INFORMATION SUPPLIED:
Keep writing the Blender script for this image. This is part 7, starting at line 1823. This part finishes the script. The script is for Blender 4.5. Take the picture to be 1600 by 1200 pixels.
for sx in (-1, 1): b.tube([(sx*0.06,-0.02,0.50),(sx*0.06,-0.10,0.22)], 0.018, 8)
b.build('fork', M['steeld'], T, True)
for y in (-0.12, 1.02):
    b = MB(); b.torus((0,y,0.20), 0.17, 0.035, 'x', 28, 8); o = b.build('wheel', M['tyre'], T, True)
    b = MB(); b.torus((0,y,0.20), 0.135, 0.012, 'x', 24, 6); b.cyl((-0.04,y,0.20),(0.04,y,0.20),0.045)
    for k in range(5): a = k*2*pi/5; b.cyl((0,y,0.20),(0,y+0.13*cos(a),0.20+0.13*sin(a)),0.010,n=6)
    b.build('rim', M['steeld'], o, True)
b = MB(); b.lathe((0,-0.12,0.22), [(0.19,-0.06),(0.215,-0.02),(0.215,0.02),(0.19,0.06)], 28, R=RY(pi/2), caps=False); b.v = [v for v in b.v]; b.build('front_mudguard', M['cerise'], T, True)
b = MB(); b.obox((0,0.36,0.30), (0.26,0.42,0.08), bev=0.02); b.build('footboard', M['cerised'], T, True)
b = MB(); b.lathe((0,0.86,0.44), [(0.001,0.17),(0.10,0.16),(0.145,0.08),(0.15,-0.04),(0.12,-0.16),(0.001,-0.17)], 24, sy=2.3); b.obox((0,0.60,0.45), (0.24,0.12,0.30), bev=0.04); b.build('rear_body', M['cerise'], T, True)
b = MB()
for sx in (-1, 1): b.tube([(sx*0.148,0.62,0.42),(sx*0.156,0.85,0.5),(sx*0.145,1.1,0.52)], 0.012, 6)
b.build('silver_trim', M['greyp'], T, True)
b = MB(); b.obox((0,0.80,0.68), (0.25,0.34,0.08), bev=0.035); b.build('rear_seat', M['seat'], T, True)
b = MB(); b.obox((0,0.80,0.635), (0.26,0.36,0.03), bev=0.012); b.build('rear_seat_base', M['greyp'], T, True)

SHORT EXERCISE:
Type out the whole listing above again, exactly as it stands.

OUTPUT OF THE EXERCISE:
Keep writing the Blender script for this image. This is part 7, starting at line 1823. This part finishes the script. The script is for Blender 4.5. Take the picture to be 1600 by 1200 pixels.
for sx in (-1, 1): b.tube([(sx*0.06,-0.02,0.50),(sx*0.06,-0.10,0.22)], 0.018, 8)
b.build('fork', M['steeld'], T, True)
for y in (-0.12, 1.02):
    b = MB(); b.torus((0,y,0.20), 0.17, 0.035, 'x', 28, 8); o = b.build('wheel', M['tyre'], T, True)
    b = MB(); b.torus((0,y,0.20), 0.135, 0.012, 'x', 24, 6); b.cyl((-0.04,y,0.20),(0.04,y,0.20),0.045)
    for k in range(5): a = k*2*pi/5; b.cyl((0,y,0.20),(0,y+0.13*cos(a),0.20+0.13*sin(a)),0.010,n=6)
    b.build('rim', M['steeld'], o, True)
b = MB(); b.lathe((0,-0.12,0.22), [(0.19,-0.06),(0.215,-0.02),(0.215,0.02),(0.19,0.06)], 28, R=RY(pi/2), caps=False); b.v = [v for v in b.v]; b.build('front_mudguard', M['cerise'], T, True)
b = MB(); b.obox((0,0.36,0.30), (0.26,0.42,0.08), bev=0.02); b.build('footboard', M['cerised'], T, True)
b = MB(); b.lathe((0,0.86,0.44), [(0.001,0.17),(0.10,0.16),(0.145,0.08),(0.15,-0.04),(0.12,-0.16),(0.001,-0.17)], 24, sy=2.3); b.obox((0,0.60,0.45), (0.24,0.12,0.30), bev=0.04); b.build('rear_body', M['cerise'], T, True)
b = MB()
for sx in (-1, 1): b.tube([(sx*0.148,0.62,0.42),(sx*0.156,0.85,0.5),(sx*0.145,1.1,0.52)], 0.012, 6)
b.build('silver_trim', M['greyp'], T, True)
b = MB(); b.obox((0,0.80,0.68), (0.25,0.34,0.08), bev=0.035); b.build('rear_seat', M['seat'], T, True)
b = MB(); b.obox((0,0.80,0.635), (0.26,0.36,0.03), bev=0.012); b.build('rear_seat_base', M['greyp'], T, True)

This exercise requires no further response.